Mañana visita el Planetario un cosmonauta que ha acumulado más de 500 días en esa Estación Espacial que vemos a menudo cruzando la noche, el tercer objeto más brillante del firmamento tras el Sol y la Luna. Desde hace más de 15 años hay presencia humana allí arriba, aunque por aquí abajo no nos demos cuenta. Les evito la monserga de la cantidad de cosas que tenemos que han nacido de los viajes espaciales, eviten el lloriqueo de mira qué gasto en lo espacial y la gente pasando hambre. No me hace falta, basta con ver lo de Panamá para entender que el flujo del dinero en la Tierra y de las prioridades no tiene en el espacio al principal culpable. Muchos de ustedes, como yo, son hijos de esta Era Espacial.

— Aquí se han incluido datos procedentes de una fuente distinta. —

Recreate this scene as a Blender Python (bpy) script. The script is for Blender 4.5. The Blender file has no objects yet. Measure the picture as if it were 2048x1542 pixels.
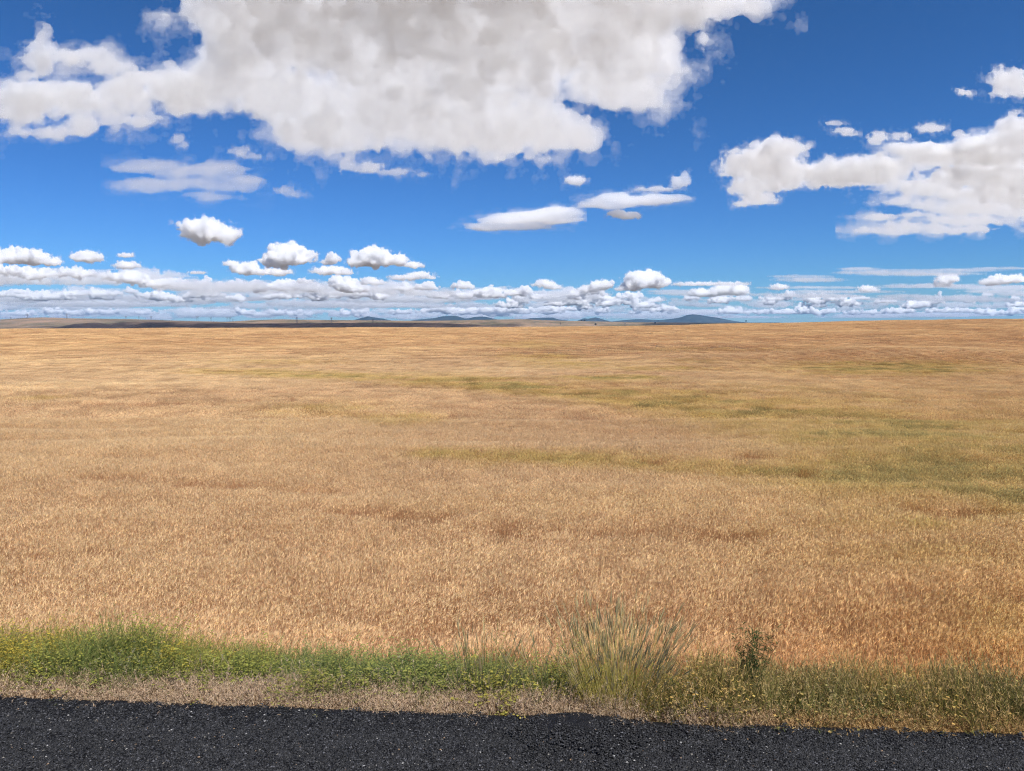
import bpy, math, random, os
import numpy as np
import openvdb as vdb

random.seed(7)
RNG = np.random.default_rng(11)
SC = bpy.context.scene
COL = SC.collection
R = math.radians

# ------------------------------------------------------------------ camera
F, CX, CY = 1462.0, 1024.0, 771.0           # focal length and centre in photograph pixels
EYE = 2.2                                   # eye height above the road (a car window)
PITCH = R(5.0)
CP, SP = math.cos(PITCH), math.sin(PITCH)

cam_d = bpy.data.cameras.new("camera")
cam_d.sensor_width = 36.0
cam_d.lens = F / 2048.0 * 36.0
cam_d.clip_start, cam_d.clip_end = 0.1, 400000.0
cam = bpy.data.objects.new("camera", cam_d)
cam.location = (0, 0, EYE)
cam.rotation_euler = (R(90) - PITCH, 0, 0)
COL.objects.link(cam)
SC.camera = cam


def ray(px, py):
    """unit-forward view direction of a photograph pixel (numpy friendly)"""
    a = (np.asarray(px, float) - CX) / F
    b = -(np.asarray(py, float) - CY) / F
    x = a
    y = CP + b * SP
    z = -SP + b * CP
    return x, y, z


def project(x, y, z):
    z = z - EYE
    d = y * CP - z * SP
    v = y * SP + z * CP
    d = np.maximum(d, 1e-3)
    return CX + F * x / d, CY - F * v / d


# ------------------------------------------------------------------ scene settings
SC.render.engine = 'CYCLES'
cy = SC.cycles
cy.use_denoising = True
cy.max_bounces = 14
cy.diffuse_bounces = 2
cy.glossy_bounces = 2
cy.transmission_bounces = 4
cy.volume_bounces = 10
cy.transparent_max_bounces = 96
cy.caustics_reflective = False
cy.caustics_refractive = False
cy.sample_clamp_indirect = 6.0
cy.pixel_filter_type = 'BLACKMAN_HARRIS'
cy.filter_width = 1.15
cy.use_adaptive_sampling = True
cy.adaptive_threshold = 0.022
cy.adaptive_min_samples = 24
cy.denoising_prefilter = 'FAST'
SC.view_settings.view_transform = 'Standard'
SC.view_settings.look = 'None'
SC.view_settings.exposure = 0.42
SC.view_settings.gamma = 1.0

SUN_EL, SUN_AZ = R(57), R(140)              # azimuth clockwise from +Y: behind the camera, to the right
world = bpy.data.worlds.new("World")
SC.world = world
world.use_nodes = True
nt = world.node_tree
bg = nt.nodes["Background"]
sky = nt.nodes.new("ShaderNodeTexSky")
sky.sky_type = 'NISHITA'
sky.sun_disc = False
sky.sun_elevation = SUN_EL
sky.sun_rotation = SUN_AZ
sky.altitude = 0
sky.air_density = 1.0
sky.dust_density = 0.0
sky.ozone_density = 6.0
# the sky's own colour, graded channel by channel towards the deep clean blue of a dry day
sep = nt.nodes.new("ShaderNodeSeparateColor")
com = nt.nodes.new("ShaderNodeCombineColor")
nt.links.new(sky.outputs[0], sep.inputs[0])
for ch, gam, gain in ((0, 1.18, 0.305), (1, 1.18, 0.562), (2, 1.45, 0.985)):
    a = nt.nodes.new("ShaderNodeMath"); a.operation = 'MULTIPLY'; a.inputs[1].default_value = 0.1
    b = nt.nodes.new("ShaderNodeMath"); b.operation = 'POWER'; b.inputs[1].default_value = gam
    c = nt.nodes.new("ShaderNodeMath"); c.operation = 'MULTIPLY'; c.inputs[1].default_value = gain * 10.0
    nt.links.new(sep.outputs[ch], a.inputs[0]); nt.links.new(a.outputs[0], b.inputs[0])
    nt.links.new(b.outputs[0], c.inputs[0]); nt.links.new(c.outputs[0], com.inputs[ch])
nt.links.new(com.outputs[0], bg.inputs[0])
bg.inputs[1].default_value = 0.10

sun_d = bpy.data.lights.new("sun", 'SUN')
sun_d.energy = 4.9
sun_d.angle = R(0.53)
sun_d.color = (1.0, 0.97, 0.93)
sun = bpy.data.objects.new("sun", sun_d)
sun.rotation_euler = (R(90) - SUN_EL, 0, -SUN_AZ + R(180))
sun.location = (30, -40, 80)
COL.objects.link(sun)


# ------------------------------------------------------------------ helpers
def tag(o, label=None, cat=None, group=None, kind=None):
    if label: o['label'] = label
    if cat: o['category'] = cat
    if group: o['group'] = group
    if kind: o['kind'] = kind
    return o


def mesh_np(name, verts, faces, mats=(), smooth=False, fmat=None):
    """fast mesh from numpy arrays; faces is (n,3) or (n,4)"""
    verts = np.ascontiguousarray(verts, np.float32)
    faces = np.ascontiguousarray(faces, np.int32)
    me = bpy.data.meshes.new(name)
    n, k = faces.shape
    me.vertices.add(len(verts)); me.vertices.foreach_set("co", verts.ravel())
    me.loops.add(n * k); me.loops.foreach_set("vertex_index", faces.ravel())
    me.polygons.add(n)
    me.polygons.foreach_set("loop_start", np.arange(0, n * k, k, dtype=np.int32))
    if fmat is not None:
        me.polygons.foreach_set("material_index", np.ascontiguousarray(fmat, np.int32))
    me.polygons.foreach_set("use_smooth", np.full(n, smooth, bool))
    for m in mats: me.materials.append(m)
    me.update(calc_edges=True)
    return me


def link(name, me, parent=None):
    o = bpy.data.objects.new(name, me)
    COL.objects.link(o)
    if parent is not None: o.parent = parent
    return o


def new_mat(name):
    m = bpy.data.materials.new(name)
    m.use_nodes = True
    t = m.node_tree
    for n in list(t.nodes): t.nodes.remove(n)
    out = t.nodes.new("ShaderNodeOutputMaterial")
    return m, t, out


def N(t, kind, **kw):
    n = t.nodes.new("ShaderNode" + kind)
    for k, v in kw.items():
        if k.startswith("i_"):
            n.inputs[k[2:].replace("_", " ")].default_value = v
        else:
            setattr(n, k, v)
    return n


def smooth01(x, a, b):
    t = np.clip((x - a) / (b - a), 0, 1)
    return t * t * (3 - 2 * t)


def vnoise(shape, cell, rng):
    """smooth value noise in [0,1] on a regular grid; cell is per-axis, in grid steps"""
    dims = [int(n / c) + 3 for n, c in zip(shape, cell)]
    a = rng.random(dims).astype(np.float32)
    for ax in range(len(shape)):
        p = np.arange(shape[ax], dtype=np.float32) / cell[ax]
        p += rng.random()
        i = p.astype(int)
        f = p - i
        f = f * f * f * (f * (f * 6 - 15) + 10)
        sh = [1] * len(shape); sh[ax] = -1
        f = f.reshape(sh).astype(np.float32)
        lo = np.take(a, i, ax)
        hi = np.take(a, np.minimum(i + 1, a.shape[ax] - 1), ax)
        a = lo + (hi - lo) * f
    return a


def noise2(x, y, cell, seed, oct=4, gain=0.5):
    """value-noise fbm at arbitrary points (periodic 256 lattice), about [0,1]"""
    x = np.asarray(x, float); y = np.asarray(y, float)
    g = np.random.default_rng(seed).random((256, 256))
    tot = np.zeros(np.broadcast(x, y).shape); amp = 1.0; s = 0
    for o in range(oct):
        u = x / cell + 17.3 * o; v = y / cell + 9.1 * o
        i = np.floor(u).astype(int); j = np.floor(v).astype(int)
        fu = u - i; fv = v - j
        fu = fu * fu * (3 - 2 * fu); fv = fv * fv * (3 - 2 * fv)
        i0, i1, j0, j1 = i % 256, (i + 1) % 256, j % 256, (j + 1) % 256
        val = (g[i0, j0] * (1 - fu) + g[i1, j0] * fu) * (1 - fv) + (g[i0, j1] * (1 - fu) + g[i1, j1] * fu) * fv
        tot += val * amp; s += amp; amp *= gain; cell = cell / 2.03
    return tot / s
# ------------------------------------------------------------------ clouds: closed hulls filled with a scattering volume
def cloud_mat(name, sigma, g=0.2):
    m, t, out = new_mat(name)
    v = N(t, "VolumeScatter")
    v.inputs["Color"].default_value = (1, 1, 1, 1)
    v.inputs["Density"].default_value = sigma
    v.inputs["Anisotropy"].default_value = g
    t.links.new(v.outputs[0], out.inputs["Volume"])
    m.cycles.homogeneous_volume = True
    return m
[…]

Fue hace 65 años, el 12 de abril de 1961, cuando Yuri Gagarin subió en la Vostok-1 al espacio, el primer humano en pasear más allá de la atmósfera, en sentir lo que sucede cuando salimos del planeta al que pertenecemos. Yo nací un año después, así que soy nativo de esa generación. Conocimos la épica de aquella carrera espacial en la que los de la NASA iban a la Luna y por aquí Tony Leblanc lo convertía en sainete. Pero estaban los chicles aquellos de regaliz, Cosmos, en cuyo envoltorio aparecían las maravillas de los cohetes soviéticos (que no existían en la prensa ni en la tele franquista). En honor a la verdad, eran casi incomestibles, una bola que podía fácilmente atorarse en la garganta, y en aquella época lo de la maniobra de Heimlich no entraba en el temario, los ángelus, el catecismo de memoria y tener el profe de gimnasia de la Falange sí. Y todos queríamos ser astronautas, pero ese fue otro sueño perdido, ni siquiera creo que llegue a ver la llegada del primer humano a Marte. Y sin embargo, cuando puedo, miro al cielo y veo a esos viajeros, como Oleg Kótov, a quien conoceré mañana.